Brief: Repeat exactly, please, the lines that begin at the start of the listing and end at the line holding "b.loft(rows, cap=True); b.build('hull', NAVY, th)".

----- Given information -----

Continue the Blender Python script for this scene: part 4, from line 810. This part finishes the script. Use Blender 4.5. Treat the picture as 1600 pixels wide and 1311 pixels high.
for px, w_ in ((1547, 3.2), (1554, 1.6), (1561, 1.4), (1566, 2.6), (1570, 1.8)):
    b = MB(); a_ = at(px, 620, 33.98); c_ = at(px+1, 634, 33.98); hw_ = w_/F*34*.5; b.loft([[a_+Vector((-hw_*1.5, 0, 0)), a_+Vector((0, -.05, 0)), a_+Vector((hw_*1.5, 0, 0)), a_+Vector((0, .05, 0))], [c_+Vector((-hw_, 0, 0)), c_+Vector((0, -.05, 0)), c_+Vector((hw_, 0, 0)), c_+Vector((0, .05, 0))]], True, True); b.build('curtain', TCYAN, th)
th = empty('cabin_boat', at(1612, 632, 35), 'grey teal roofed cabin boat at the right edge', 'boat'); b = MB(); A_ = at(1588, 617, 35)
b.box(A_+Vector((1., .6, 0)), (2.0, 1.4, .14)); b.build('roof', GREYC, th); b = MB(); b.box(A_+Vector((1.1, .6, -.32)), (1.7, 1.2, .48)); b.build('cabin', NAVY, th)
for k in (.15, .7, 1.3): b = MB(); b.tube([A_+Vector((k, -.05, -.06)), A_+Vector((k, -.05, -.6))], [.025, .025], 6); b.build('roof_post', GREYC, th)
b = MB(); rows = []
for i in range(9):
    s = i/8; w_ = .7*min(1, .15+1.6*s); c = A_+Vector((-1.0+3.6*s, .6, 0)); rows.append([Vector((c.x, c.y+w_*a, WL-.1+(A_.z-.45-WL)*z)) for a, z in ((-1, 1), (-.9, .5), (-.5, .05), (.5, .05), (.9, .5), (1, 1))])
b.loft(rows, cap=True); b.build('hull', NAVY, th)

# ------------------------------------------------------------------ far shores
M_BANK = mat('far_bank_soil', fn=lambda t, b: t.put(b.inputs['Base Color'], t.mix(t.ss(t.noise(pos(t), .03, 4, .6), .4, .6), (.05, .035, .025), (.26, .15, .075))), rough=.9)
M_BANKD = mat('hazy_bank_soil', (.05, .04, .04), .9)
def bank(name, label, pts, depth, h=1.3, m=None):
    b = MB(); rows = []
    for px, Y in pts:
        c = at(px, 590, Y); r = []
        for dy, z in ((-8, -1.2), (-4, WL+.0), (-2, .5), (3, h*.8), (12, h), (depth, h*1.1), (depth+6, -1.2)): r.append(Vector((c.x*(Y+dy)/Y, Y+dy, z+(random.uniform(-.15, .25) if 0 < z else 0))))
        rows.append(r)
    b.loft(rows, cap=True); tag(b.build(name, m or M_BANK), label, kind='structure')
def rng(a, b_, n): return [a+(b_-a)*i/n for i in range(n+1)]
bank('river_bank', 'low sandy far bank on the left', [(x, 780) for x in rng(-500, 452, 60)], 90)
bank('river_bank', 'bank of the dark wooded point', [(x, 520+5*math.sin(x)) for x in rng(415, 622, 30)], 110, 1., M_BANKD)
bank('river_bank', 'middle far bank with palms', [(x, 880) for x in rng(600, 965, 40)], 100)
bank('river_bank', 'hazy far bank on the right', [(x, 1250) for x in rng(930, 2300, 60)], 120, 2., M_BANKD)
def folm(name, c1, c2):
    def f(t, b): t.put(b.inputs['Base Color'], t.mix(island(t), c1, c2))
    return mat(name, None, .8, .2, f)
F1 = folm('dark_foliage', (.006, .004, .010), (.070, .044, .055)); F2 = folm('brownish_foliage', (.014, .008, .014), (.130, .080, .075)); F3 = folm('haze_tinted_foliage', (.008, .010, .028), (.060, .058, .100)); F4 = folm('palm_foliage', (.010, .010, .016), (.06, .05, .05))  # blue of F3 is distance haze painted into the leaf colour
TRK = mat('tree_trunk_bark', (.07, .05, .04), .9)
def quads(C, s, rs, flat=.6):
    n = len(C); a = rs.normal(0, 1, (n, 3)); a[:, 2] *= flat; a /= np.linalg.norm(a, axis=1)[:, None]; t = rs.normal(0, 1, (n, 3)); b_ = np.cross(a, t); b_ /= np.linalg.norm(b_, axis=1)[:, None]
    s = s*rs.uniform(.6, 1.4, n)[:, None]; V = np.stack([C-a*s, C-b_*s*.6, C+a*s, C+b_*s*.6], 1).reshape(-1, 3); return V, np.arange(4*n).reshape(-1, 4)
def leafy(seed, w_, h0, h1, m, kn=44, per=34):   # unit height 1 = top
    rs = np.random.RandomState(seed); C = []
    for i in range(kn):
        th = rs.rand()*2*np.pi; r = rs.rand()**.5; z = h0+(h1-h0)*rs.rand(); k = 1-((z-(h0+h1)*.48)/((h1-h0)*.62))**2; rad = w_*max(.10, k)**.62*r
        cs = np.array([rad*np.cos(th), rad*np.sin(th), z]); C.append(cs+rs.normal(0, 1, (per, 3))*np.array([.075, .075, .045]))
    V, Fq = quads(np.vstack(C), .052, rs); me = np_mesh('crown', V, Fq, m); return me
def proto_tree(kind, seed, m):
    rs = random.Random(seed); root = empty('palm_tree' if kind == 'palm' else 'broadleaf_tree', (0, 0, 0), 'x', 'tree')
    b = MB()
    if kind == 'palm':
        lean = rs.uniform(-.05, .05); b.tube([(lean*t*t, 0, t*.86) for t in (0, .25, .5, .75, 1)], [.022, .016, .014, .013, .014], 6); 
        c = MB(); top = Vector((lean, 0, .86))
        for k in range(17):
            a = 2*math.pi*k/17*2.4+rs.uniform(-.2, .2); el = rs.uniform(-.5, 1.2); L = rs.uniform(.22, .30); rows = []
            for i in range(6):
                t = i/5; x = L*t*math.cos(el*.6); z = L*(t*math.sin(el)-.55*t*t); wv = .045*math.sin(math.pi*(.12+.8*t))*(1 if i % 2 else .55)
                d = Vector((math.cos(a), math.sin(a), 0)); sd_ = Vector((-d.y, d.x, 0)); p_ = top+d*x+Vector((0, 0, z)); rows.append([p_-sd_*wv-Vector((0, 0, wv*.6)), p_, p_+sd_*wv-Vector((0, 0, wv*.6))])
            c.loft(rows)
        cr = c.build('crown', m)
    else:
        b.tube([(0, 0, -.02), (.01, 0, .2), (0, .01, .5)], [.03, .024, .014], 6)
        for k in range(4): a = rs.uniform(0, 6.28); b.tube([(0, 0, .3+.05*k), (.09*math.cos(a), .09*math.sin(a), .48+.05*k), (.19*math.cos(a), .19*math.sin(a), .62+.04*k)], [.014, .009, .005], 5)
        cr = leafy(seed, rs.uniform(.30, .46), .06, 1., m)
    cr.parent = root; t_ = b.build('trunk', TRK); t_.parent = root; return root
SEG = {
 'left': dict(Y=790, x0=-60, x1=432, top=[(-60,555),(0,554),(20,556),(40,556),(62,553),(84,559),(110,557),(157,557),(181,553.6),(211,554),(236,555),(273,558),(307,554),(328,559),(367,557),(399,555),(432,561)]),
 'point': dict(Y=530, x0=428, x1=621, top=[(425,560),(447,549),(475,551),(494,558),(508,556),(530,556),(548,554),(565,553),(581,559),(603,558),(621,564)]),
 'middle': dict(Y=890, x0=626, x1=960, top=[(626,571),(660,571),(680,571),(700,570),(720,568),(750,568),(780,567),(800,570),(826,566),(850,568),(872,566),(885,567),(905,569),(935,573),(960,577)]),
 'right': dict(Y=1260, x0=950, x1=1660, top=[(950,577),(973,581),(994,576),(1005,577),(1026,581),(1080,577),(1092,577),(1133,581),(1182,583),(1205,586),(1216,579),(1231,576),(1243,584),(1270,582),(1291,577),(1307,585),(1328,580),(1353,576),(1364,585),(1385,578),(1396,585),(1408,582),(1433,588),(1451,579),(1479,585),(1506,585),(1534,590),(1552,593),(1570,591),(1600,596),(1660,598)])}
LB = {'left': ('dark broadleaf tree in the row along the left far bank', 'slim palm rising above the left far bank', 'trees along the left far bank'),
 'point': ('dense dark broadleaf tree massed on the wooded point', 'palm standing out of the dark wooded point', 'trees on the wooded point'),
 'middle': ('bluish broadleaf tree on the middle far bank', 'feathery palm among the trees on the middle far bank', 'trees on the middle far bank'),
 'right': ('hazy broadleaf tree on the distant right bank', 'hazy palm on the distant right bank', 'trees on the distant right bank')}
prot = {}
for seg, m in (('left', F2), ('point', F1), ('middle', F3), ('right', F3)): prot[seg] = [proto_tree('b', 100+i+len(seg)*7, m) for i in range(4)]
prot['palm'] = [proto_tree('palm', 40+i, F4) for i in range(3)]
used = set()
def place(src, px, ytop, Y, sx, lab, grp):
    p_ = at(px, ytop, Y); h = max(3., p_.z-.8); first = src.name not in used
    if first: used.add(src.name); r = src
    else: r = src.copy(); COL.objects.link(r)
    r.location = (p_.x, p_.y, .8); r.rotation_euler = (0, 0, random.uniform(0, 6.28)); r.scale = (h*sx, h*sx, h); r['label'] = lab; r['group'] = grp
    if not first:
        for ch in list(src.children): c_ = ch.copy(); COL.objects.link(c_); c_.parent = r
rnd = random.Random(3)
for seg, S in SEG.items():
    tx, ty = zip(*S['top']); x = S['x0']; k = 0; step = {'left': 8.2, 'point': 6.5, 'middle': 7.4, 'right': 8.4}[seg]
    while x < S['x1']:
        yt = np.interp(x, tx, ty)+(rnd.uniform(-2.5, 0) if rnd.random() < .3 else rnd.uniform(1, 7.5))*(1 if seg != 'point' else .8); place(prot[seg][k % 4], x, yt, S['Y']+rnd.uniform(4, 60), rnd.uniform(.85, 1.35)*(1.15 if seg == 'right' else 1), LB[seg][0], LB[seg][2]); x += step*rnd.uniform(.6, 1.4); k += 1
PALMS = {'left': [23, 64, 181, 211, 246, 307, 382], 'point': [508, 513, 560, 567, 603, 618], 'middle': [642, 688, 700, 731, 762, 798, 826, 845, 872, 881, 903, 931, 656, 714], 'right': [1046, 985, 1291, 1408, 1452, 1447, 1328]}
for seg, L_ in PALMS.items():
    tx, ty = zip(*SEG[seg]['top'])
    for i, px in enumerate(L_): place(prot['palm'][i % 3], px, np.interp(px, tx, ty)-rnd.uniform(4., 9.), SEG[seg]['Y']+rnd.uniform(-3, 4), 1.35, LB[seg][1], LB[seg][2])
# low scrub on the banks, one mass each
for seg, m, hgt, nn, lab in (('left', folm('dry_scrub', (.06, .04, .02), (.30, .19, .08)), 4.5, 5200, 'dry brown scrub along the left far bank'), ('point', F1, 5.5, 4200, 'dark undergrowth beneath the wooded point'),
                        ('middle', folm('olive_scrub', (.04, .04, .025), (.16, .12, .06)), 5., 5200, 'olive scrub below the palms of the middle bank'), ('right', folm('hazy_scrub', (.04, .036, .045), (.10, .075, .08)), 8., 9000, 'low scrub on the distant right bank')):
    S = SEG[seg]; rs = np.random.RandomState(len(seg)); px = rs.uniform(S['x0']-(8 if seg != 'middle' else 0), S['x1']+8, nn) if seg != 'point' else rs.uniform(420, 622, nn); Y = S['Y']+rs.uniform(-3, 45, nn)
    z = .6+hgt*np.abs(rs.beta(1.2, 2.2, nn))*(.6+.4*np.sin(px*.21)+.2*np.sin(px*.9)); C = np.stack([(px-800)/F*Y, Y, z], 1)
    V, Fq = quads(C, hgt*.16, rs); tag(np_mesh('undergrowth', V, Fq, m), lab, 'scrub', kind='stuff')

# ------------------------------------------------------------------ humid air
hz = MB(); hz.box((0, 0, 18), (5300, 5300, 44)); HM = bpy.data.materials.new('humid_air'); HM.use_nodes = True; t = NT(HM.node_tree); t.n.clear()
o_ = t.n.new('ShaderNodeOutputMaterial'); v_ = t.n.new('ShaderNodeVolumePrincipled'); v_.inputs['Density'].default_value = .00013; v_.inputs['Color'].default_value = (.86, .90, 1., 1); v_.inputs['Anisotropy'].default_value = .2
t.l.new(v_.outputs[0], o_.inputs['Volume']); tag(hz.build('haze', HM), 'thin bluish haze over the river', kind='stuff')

-----

Final answer:
Continue the Blender Python script for this scene: part 4, from line 810. This part finishes the script. Use Blender 4.5. Treat the picture as 1600 pixels wide and 1311 pixels high.
for px, w_ in ((1547, 3.2), (1554, 1.6), (1561, 1.4), (1566, 2.6), (1570, 1.8)):
    b = MB(); a_ = at(px, 620, 33.98); c_ = at(px+1, 634, 33.98); hw_ = w_/F*34*.5; b.loft([[a_+Vector((-hw_*1.5, 0, 0)), a_+Vector((0, -.05, 0)), a_+Vector((hw_*1.5, 0, 0)), a_+Vector((0, .05, 0))], [c_+Vector((-hw_, 0, 0)), c_+Vector((0, -.05, 0)), c_+Vector((hw_, 0, 0)), c_+Vector((0, .05, 0))]], True, True); b.build('curtain', TCYAN, th)
th = empty('cabin_boat', at(1612, 632, 35), 'grey teal roofed cabin boat at the right edge', 'boat'); b = MB(); A_ = at(1588, 617, 35)
b.box(A_+Vector((1., .6, 0)), (2.0, 1.4, .14)); b.build('roof', GREYC, th); b = MB(); b.box(A_+Vector((1.1, .6, -.32)), (1.7, 1.2, .48)); b.build('cabin', NAVY, th)
for k in (.15, .7, 1.3): b = MB(); b.tube([A_+Vector((k, -.05, -.06)), A_+Vector((k, -.05, -.6))], [.025, .025], 6); b.build('roof_post', GREYC, th)
b = MB(); rows = []
for i in range(9):
    s = i/8; w_ = .7*min(1, .15+1.6*s); c = A_+Vector((-1.0+3.6*s, .6, 0)); rows.append([Vector((c.x, c.y+w_*a, WL-.1+(A_.z-.45-WL)*z)) for a, z in ((-1, 1), (-.9, .5), (-.5, .05), (.5, .05), (.9, .5), (1, 1))])
b.loft(rows, cap=True); b.build('hull', NAVY, th)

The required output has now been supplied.